Hold On

A Monday reminder.

The challenge of Mondays is that so much that seems possible when a body is freed from certain daily obligations––traffic, work schedules, emails, meetings, bells––suddenly seems to slip away. It’s a tragic feeling, one I routinely brace for every Sunday afternoon into evening.

I am constantly having to remind myself (every Monday, and for the rest of the week) that the other part of the challenge is to find a way to grasp those ephemeral beauties again and hold them close––even while running in worn shoes, unlaced, in the cold rain, on a sore knee with a sense that it will be some time before you can stop again.

To hold and keep holding, this is the challenge. Like it’s your life, as the saying goes. Because, of course, that is exactly what it is. And although it has a way of coming into such sharp focus on Mondays, it’s really the challenge of a lifetime.

Courage

How a body might hold.

To resist, when the cold blood runs, the pull of despair, and keep the body from flight even as retreat remains a perpetual dream. To hold here, ever weary of the ministrations of empire, of duty, of daily calamity, and rise to the work, as Aurelius put it, of a human being.

So much of this is learning, and so much of learning is holding the gaze on what is intolerable until some new sense can grow to accommodate what the old will not bear. Only to have to repeat the process with each new stretch of the living. James called it standing the universe.

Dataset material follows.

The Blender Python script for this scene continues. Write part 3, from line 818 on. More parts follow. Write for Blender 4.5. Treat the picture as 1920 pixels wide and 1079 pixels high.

I think of my grandmother in her garden, in the months and years after she buried a daughter, with eight others still living and a son, with their endless need amid innumerable dangers, somehow finding it in herself to care that the beetles not get to the leaves of her rose bushes, and how she would keep watch even in the morning when the sky was still blue-black, over them from the porch where she held her ground, even at the beginning of everything relentlessly over again.